— START OF Dataset section —
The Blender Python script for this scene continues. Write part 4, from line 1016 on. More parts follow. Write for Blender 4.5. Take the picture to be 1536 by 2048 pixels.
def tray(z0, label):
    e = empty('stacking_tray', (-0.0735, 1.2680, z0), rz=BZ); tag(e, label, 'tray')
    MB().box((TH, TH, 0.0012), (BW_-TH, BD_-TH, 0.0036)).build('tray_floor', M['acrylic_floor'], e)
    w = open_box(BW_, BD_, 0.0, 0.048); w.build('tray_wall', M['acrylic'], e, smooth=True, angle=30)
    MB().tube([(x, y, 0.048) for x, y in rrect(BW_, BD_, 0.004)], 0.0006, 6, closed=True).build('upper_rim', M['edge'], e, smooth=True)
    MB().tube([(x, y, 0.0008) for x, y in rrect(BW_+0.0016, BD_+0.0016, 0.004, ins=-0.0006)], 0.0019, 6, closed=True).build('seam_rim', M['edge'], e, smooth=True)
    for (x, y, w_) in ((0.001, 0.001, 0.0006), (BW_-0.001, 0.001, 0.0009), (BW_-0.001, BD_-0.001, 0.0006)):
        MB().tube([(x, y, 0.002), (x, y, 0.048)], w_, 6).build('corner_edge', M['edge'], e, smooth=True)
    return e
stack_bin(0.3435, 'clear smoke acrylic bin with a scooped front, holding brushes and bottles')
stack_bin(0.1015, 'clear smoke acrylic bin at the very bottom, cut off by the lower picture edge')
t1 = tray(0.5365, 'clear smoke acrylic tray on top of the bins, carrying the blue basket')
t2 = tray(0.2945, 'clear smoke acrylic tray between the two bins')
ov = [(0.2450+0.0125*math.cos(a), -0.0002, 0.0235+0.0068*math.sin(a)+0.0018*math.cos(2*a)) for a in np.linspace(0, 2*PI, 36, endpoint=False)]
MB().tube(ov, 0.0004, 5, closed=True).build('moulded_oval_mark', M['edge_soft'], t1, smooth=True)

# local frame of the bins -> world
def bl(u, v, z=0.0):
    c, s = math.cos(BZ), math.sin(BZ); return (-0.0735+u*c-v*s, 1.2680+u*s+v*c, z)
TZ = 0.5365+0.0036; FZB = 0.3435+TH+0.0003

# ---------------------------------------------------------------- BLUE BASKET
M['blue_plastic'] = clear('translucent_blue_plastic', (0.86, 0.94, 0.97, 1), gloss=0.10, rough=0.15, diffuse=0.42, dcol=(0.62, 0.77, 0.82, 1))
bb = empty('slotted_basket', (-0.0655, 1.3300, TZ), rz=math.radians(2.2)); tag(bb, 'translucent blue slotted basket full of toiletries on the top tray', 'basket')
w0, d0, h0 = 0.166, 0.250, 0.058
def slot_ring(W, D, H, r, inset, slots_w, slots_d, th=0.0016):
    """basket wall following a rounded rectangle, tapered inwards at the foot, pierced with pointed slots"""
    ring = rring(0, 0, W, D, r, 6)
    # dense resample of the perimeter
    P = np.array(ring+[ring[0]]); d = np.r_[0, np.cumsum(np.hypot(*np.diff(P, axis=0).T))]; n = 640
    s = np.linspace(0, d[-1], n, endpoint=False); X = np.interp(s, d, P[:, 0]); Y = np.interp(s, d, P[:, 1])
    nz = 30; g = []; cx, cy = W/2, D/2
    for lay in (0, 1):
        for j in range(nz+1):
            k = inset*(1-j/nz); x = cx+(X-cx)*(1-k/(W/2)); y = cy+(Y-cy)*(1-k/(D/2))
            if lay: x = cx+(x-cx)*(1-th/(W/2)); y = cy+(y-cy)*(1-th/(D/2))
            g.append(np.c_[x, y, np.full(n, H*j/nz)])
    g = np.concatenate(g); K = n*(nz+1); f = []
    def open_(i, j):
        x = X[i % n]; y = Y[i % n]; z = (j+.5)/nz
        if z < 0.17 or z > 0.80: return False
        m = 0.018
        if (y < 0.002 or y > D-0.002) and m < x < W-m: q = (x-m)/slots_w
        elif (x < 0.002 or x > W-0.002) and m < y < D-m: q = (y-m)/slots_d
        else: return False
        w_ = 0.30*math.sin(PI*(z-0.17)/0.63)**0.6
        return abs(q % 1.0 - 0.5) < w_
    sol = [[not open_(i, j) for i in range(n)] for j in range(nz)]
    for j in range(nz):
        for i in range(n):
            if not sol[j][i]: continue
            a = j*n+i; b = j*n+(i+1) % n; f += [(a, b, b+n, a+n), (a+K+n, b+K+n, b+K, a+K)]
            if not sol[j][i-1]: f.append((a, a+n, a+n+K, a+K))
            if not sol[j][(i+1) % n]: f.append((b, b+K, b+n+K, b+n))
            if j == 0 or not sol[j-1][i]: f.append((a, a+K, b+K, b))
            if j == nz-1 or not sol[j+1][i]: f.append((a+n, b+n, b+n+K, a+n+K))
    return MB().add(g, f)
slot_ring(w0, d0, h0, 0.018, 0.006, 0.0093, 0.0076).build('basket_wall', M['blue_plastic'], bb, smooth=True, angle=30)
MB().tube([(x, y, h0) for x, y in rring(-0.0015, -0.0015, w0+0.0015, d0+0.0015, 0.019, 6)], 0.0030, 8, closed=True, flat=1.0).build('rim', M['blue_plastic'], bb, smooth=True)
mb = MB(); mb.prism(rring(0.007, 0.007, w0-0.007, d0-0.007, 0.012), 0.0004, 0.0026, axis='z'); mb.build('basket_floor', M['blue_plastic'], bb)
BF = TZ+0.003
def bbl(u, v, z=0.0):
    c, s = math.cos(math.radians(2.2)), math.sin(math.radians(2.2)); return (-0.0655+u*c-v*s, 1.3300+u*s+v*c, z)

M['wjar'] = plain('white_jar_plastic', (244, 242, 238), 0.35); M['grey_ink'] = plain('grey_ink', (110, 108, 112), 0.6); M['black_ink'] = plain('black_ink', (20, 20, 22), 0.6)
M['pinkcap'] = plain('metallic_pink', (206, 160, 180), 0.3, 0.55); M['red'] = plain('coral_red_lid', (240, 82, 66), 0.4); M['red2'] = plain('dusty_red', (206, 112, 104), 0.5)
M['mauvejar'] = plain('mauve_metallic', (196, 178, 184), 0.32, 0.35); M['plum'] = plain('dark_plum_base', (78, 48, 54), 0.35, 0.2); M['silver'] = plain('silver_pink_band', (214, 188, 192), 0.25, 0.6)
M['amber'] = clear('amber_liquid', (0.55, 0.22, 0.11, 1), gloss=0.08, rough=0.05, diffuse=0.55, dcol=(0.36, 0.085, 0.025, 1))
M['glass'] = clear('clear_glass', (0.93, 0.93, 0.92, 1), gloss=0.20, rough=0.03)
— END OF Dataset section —
## Task prompt
All of the material above needs to be copied exactly.

## Solution to the exercise
The Blender Python script for this scene continues. Write part 4, from line 1016 on. More parts follow. Write for Blender 4.5. Take the picture to be 1536 by 2048 pixels.
def tray(z0, label):
    e = empty('stacking_tray', (-0.0735, 1.2680, z0), rz=BZ); tag(e, label, 'tray')
    MB().box((TH, TH, 0.0012), (BW_-TH, BD_-TH, 0.0036)).build('tray_floor', M['acrylic_floor'], e)
    w = open_box(BW_, BD_, 0.0, 0.048); w.build('tray_wall', M['acrylic'], e, smooth=True, angle=30)
    MB().tube([(x, y, 0.048) for x, y in rrect(BW_, BD_, 0.004)], 0.0006, 6, closed=True).build('upper_rim', M['edge'], e, smooth=True)
    MB().tube([(x, y, 0.0008) for x, y in rrect(BW_+0.0016, BD_+0.0016, 0.004, ins=-0.0006)], 0.0019, 6, closed=True).build('seam_rim', M['edge'], e, smooth=True)
    for (x, y, w_) in ((0.001, 0.001, 0.0006), (BW_-0.001, 0.001, 0.0009), (BW_-0.001, BD_-0.001, 0.0006)):
        MB().tube([(x, y, 0.002), (x, y, 0.048)], w_, 6).build('corner_edge', M['edge'], e, smooth=True)
    return e
stack_bin(0.3435, 'clear smoke acrylic bin with a scooped front, holding brushes and bottles')
stack_bin(0.1015, 'clear smoke acrylic bin at the very bottom, cut off by the lower picture edge')
t1 = tray(0.5365, 'clear smoke acrylic tray on top of the bins, carrying the blue basket')
t2 = tray(0.2945, 'clear smoke acrylic tray between the two bins')
ov = [(0.2450+0.0125*math.cos(a), -0.0002, 0.0235+0.0068*math.sin(a)+0.0018*math.cos(2*a)) for a in np.linspace(0, 2*PI, 36, endpoint=False)]
MB().tube(ov, 0.0004, 5, closed=True).build('moulded_oval_mark', M['edge_soft'], t1, smooth=True)

# local frame of the bins -> world
def bl(u, v, z=0.0):
    c, s = math.cos(BZ), math.sin(BZ); return (-0.0735+u*c-v*s, 1.2680+u*s+v*c, z)
TZ = 0.5365+0.0036; FZB = 0.3435+TH+0.0003

# ---------------------------------------------------------------- BLUE BASKET
M['blue_plastic'] = clear('translucent_blue_plastic', (0.86, 0.94, 0.97, 1), gloss=0.10, rough=0.15, diffuse=0.42, dcol=(0.62, 0.77, 0.82, 1))
bb = empty('slotted_basket', (-0.0655, 1.3300, TZ), rz=math.radians(2.2)); tag(bb, 'translucent blue slotted basket full of toiletries on the top tray', 'basket')
w0, d0, h0 = 0.166, 0.250, 0.058
def slot_ring(W, D, H, r, inset, slots_w, slots_d, th=0.0016):
    """basket wall following a rounded rectangle, tapered inwards at the foot, pierced with pointed slots"""
    ring = rring(0, 0, W, D, r, 6)
    # dense resample of the perimeter
    P = np.array(ring+[ring[0]]); d = np.r_[0, np.cumsum(np.hypot(*np.diff(P, axis=0).T))]; n = 640
    s = np.linspace(0, d[-1], n, endpoint=False); X = np.interp(s, d, P[:, 0]); Y = np.interp(s, d, P[:, 1])
    nz = 30; g = []; cx, cy = W/2, D/2
    for lay in (0, 1):
        for j in range(nz+1):
            k = inset*(1-j/nz); x = cx+(X-cx)*(1-k/(W/2)); y = cy+(Y-cy)*(1-k/(D/2))
            if lay: x = cx+(x-cx)*(1-th/(W/2)); y = cy+(y-cy)*(1-th/(D/2))
            g.append(np.c_[x, y, np.full(n, H*j/nz)])
    g = np.concatenate(g); K = n*(nz+1); f = []
    def open_(i, j):
        x = X[i % n]; y = Y[i % n]; z = (j+.5)/nz
        if z < 0.17 or z > 0.80: return False
        m = 0.018
        if (y < 0.002 or y > D-0.002) and m < x < W-m: q = (x-m)/slots_w
        elif (x < 0.002 or x > W-0.002) and m < y < D-m: q = (y-m)/slots_d
        else: return False
        w_ = 0.30*math.sin(PI*(z-0.17)/0.63)**0.6
        return abs(q % 1.0 - 0.5) < w_
    sol = [[not open_(i, j) for i in range(n)] for j in range(nz)]
    for j in range(nz):
        for i in range(n):
            if not sol[j][i]: continue
            a = j*n+i; b = j*n+(i+1) % n; f += [(a, b, b+n, a+n), (a+K+n, b+K+n, b+K, a+K)]
            if not sol[j][i-1]: f.append((a, a+n, a+n+K, a+K))
            if not sol[j][(i+1) % n]: f.append((b, b+K, b+n+K, b+n))
            if j == 0 or not sol[j-1][i]: f.append((a, a+K, b+K, b))
            if j == nz-1 or not sol[j+1][i]: f.append((a+n, b+n, b+n+K, a+n+K))
    return MB().add(g, f)
slot_ring(w0, d0, h0, 0.018, 0.006, 0.0093, 0.0076).build('basket_wall', M['blue_plastic'], bb, smooth=True, angle=30)
MB().tube([(x, y, h0) for x, y in rring(-0.0015, -0.0015, w0+0.0015, d0+0.0015, 0.019, 6)], 0.0030, 8, closed=True, flat=1.0).build('rim', M['blue_plastic'], bb, smooth=True)
mb = MB(); mb.prism(rring(0.007, 0.007, w0-0.007, d0-0.007, 0.012), 0.0004, 0.0026, axis='z'); mb.build('basket_floor', M['blue_plastic'], bb)
BF = TZ+0.003
def bbl(u, v, z=0.0):
    c, s = math.cos(math.radians(2.2)), math.sin(math.radians(2.2)); return (-0.0655+u*c-v*s, 1.3300+u*s+v*c, z)

M['wjar'] = plain('white_jar_plastic', (244, 242, 238), 0.35); M['grey_ink'] = plain('grey_ink', (110, 108, 112), 0.6); M['black_ink'] = plain('black_ink', (20, 20, 22), 0.6)
M['pinkcap'] = plain('metallic_pink', (206, 160, 180), 0.3, 0.55); M['red'] = plain('coral_red_lid', (240, 82, 66), 0.4); M['red2'] = plain('dusty_red', (206, 112, 104), 0.5)
M['mauvejar'] = plain('mauve_metallic', (196, 178, 184), 0.32, 0.35); M['plum'] = plain('dark_plum_base', (78, 48, 54), 0.35, 0.2); M['silver'] = plain('silver_pink_band', (214, 188, 192), 0.25, 0.6)
M['amber'] = clear('amber_liquid', (0.55, 0.22, 0.11, 1), gloss=0.08, rough=0.05, diffuse=0.55, dcol=(0.36, 0.085, 0.025, 1))
M['glass'] = clear('clear_glass', (0.93, 0.93, 0.92, 1), gloss=0.20, rough=0.03)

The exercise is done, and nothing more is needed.